George Extends His Apology to Churchgoers

By Jim Ritter
Chicago Sun-Times
February 13, 2006

In addressing his handling of sex abuse cases, Cardinal Francis George has issued apologies to priests, the media and members of affected parishes.

On Sunday, George extended his apologies to churchgoers throughout the Archdiocese of Chicago.

"I must apologize to all of you for the great embarrassment every Catholic must now feel in the light of media scrutiny of these events," George wrote in a letter he asked to be distributed at Sunday masses.

The two-page letter, addressed to "brothers and sisters in Christ," concluded: "I pray that a failure to act more quickly on my part will not harm the archdiocese itself. You are in my prayers; please keep me in yours. God bless you."

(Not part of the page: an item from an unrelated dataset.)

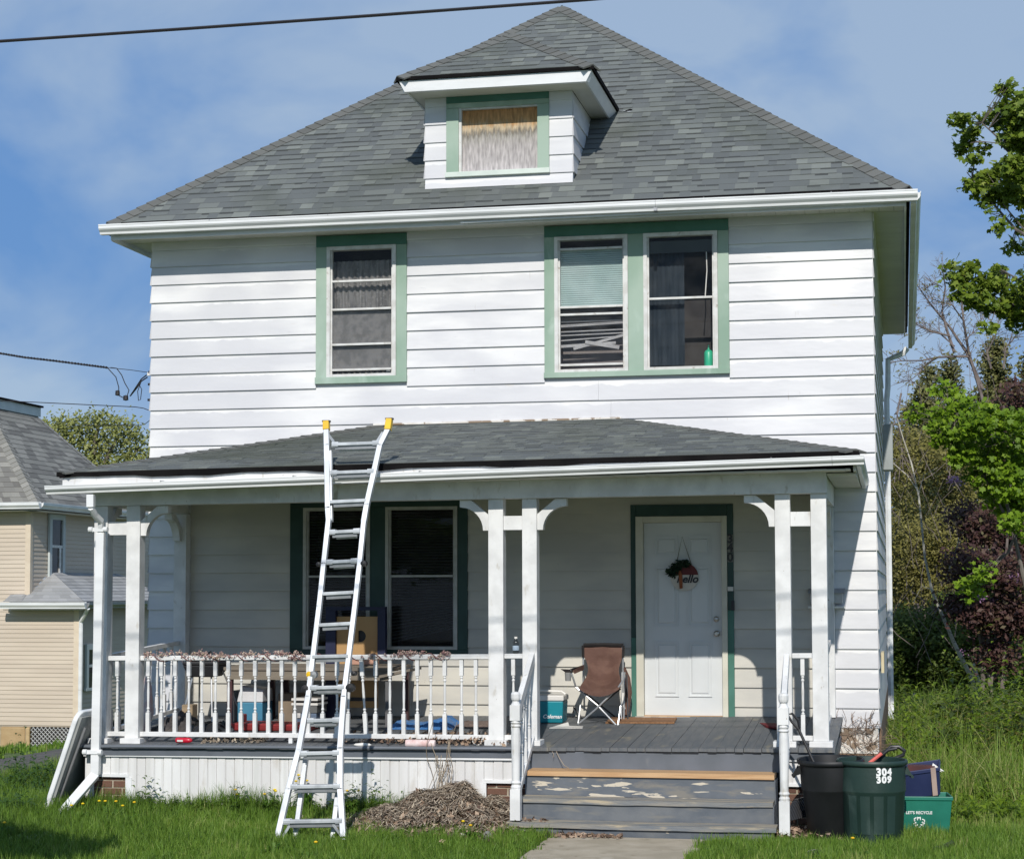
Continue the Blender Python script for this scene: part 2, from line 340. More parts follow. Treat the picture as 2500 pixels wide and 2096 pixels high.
# frieze
for a, b_ in ((XL, -2.266), (-1.224, .312), (2.304, XR)): MB().box(a, b_, -.024, -.001, 6.045, 6.14).build('frieze_board', white_siding, house)
mb = MB(); mb.box(XR-.004, XR+.022, .001, YB, 6.045, 6.14); mb.build('frieze_board', white_siding, house)
# foundation right of porch + under
mb = MB(); mb.box(3.40, XR-.01, -.035, .3, .52, .775); mb.build('foundation_cap', peel_white, house)
mb = MB(); mb.box(3.40, XR+.02, -.03, .3, -.3, .52); mb.box(XR-.25, XR+.02, .31, YB, -.3, .77); mb.box(XL, XL+.25, .31, YB, -1, .77); mb.box(XL, 3.38, .14, .3, -.3, .5)
mb.build('foundation', stone_m, house)
# side meter box & tan patch
mb = MB(); mb.box(XR+.03, XR+.16, 5.0, 5.35, 3.75, 4.35); mb.build('meter_box', mat('grey_box', (.33, .36, .36), (.28, .3, .3), rough=.5), house, bev=.01)
mb = MB(); mb.box(XR+.02, XR+.05, 1.0, 1.5, 1.30, 1.52); mb.build('tan_box', mat('tan_box', (.6, .52, .33), (.55, .47, .3), rough=.7), house)
# ---- windows
def rectframe(x0, x1, z0, z1, w_, y0, y1, wb=None):
    b = MB(); wb = wb or w_
    b.box(x0, x1, y0, y1, z1-w_, z1); b.box(x0, x1, y0, y1, z0, z0+wb); b.box(x0, x0+w_, y0, y1, z0+wb, z1-w_); b.box(x1-w_, x1, y0, y1, z0+wb, z1-w_)
    return b
def window(x0, x1, z0, z1, rails, fm, inmat, label, panes=True, fw=.04):
    wd = rectframe(x0, x1, z0, z1, fw, -.042, .05, .03).build('window', fm, house); wd['label'] = label
    ix0, ix1 = x0+fw, x1-fw
    zs = [z0+.03]+[r for r in rails]+[z1-fw]
    b = MB()
    b.box(ix0, ix0+.018, -.012, .03, z0+.03, z1-fw); b.box(ix1-.018, ix1, -.012, .03, z0+.03, z1-fw)
    b.build('sash_stile', fm, wd)
    for r in rails: MB().box(ix0+.019, ix1-.019, -.024, .02, r-.011, r+.011).build('sash_rail', fm, wd)
    for a, c in zip(zs, zs[1:]):
        MB().quad((ix0+.019, .004, a), (ix1-.019, .004, a), (ix1-.019, .004, c), (ix0+.019, .004, c)).build('pane', glass, wd)
    r = MB(); e = .02; d = .55
    r.add([(x0-e, .13, z0-e), (x1+e, .13, z0-e), (x1+e, .13, z1+e), (x0-e, .13, z1+e), (x0-e, d, z0-e), (x1+e, d, z0-e), (x1+e, d, z1+e), (x0-e, d, z1+e)],
          [(4, 5, 6, 7), (0, 1, 5, 4), (1, 2, 6, 5), (2, 3, 7, 6), (3, 0, 4, 7)])
    r.build('room_interior', inmat, wd)
    return wd
def trimset(pieces, m):
    for p in pieces: MB().box(p[0], p[1], p[4] if len(p) > 4 else -.032, .0-.0, p[2], p[3]).build('trim_board', m, house, bev=.003)
# upper left
w1 = window(-2.14, -1.345, 4.555, 6.005, [5.62, 5.305, 4.915, 4.635], frame_m, dark_in, 'storm window with four bars and a grey lace curtain')
MB().box(-2.09, -1.39, .034, .036, 4.65, 5.30).build('insect_screen', screen_m, w1)
cm = MB()
for i in range(40):
    x = -2.1+i*.0178; y = .10+.015*sin(i*1.7); x2 = x+.0178; y2 = .10+.015*sin((i+1)*1.7)
    cm.quad((x, y, 4.6), (x2, y2, 4.6), (x2, y2, 5.86), (x, y, 5.86))
cm.build('lace_curtain', curtain_m, w1)
trimset([(-2.265, -1.225, 6.006, 6.13)], dgreen)
trimset([(-2.265, -2.141, 4.556, 6.005), (-1.344, -1.225, 4.556, 6.005)], mint)
trimset([(-2.27, -1.22, 4.482, 4.555, -.05)], mint)
# upper right pair
w2 = window(.425, 1.225, 4.54, 6.01, [5.875, 5.245, 5.165, 4.62], frame_m, brown_in, 'storm window with an aqua blind over tangled broken slats')
bl = MB()
for i in range(27):
    z = 5.24+i*.0233; bl.box(.475, 1.175, .055, .075, z, z+.019)
bl.box(.47, 1.18, .05, .08, 5.86, 5.90)
bl.build('aqua_blind', aqua_m, w2)
bl = MB()
for i, z in enumerate((5.10, 5.07, 5.045, 5.0, 4.95, 4.905)): bl.beam((.47, .07, z-.01*(i % 2)), (1.18, .07, z+.012*(i % 3)), .02, .012)
bl.build('fallen_blind_slats', slat_m, w2)
MB().beam((.62, .04, 4.80), (1.17, .04, 4.935), .01, .028).build('blind_slat', slat_m, w2)
MB().beam((.47, .05, 4.83), (1.08, .05, 4.855), .01, .03).build('blind_slat', slat_m, w2)
MB().beam((.75, .03, 4.87), (1.12, .03, 4.80), .01, .038).build('blind_slat', slat_m, w2)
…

'You don't kick your mother'

The letter is dated last Wednesday. But because of technical problems, it was not faxed to most parishes until Friday or Saturday, and it's unknown how many parishioners received copies of the letter, said archdiocese spokeswoman Dianne Dunagan.

Also on Sunday, several hundred Catholics rallied on the steps of Holy Name Cathedral, 735 N. State, in a show of support for George.

"Even if there are problems, the church is our mother, and you don't kick your mother when she is down," said Becky Dula, a member of St. Mary of the Angels parish, who attended the rally.

Rally organizer John McCartney said the archdiocese needs to make repairs, "and the cardinal is the one to do it."

George supporters held signs that read, "In Cardinal George we trust," and "Proud to be Catholic." They prayed, sang, held up rosaries and chanted "Who do we love? Cardinal George!"

'Anti-Catholic bias' cited

The scandal also was addressed at some Sunday masses.

At St. Irenaeus in south suburban Park Forest, parishioners signed a petition asking George to give a "full explanation" of how he handled sex abuse allegations.

The petition said the scandal "has become a perfect storm to arouse suspicion that children have been improperly protected from being abused by priests."

At St. Mary Church in west suburban Riverside, Monsignor R. George Sarauskas wrote in the church bulletin that sex abuse happens elsewhere, too, including in families, sports organizations and other churches. But, he added, "the Church is particularly vulnerable because of an anti-Catholic bias" in the media and culture.

Such bias, he wrote, is "the last prejudice that is still politically allowable."

Sunday was the beginning of the archdiocese's annual Catholic Appeal fund-raising campaign to help the poor, fund Catholic education and support lay ministers and deacons.

None of the money raised in the special Sunday collections will be used to pay legal fees or lawsuit judgments related to sex abuse cases, Dunagan said.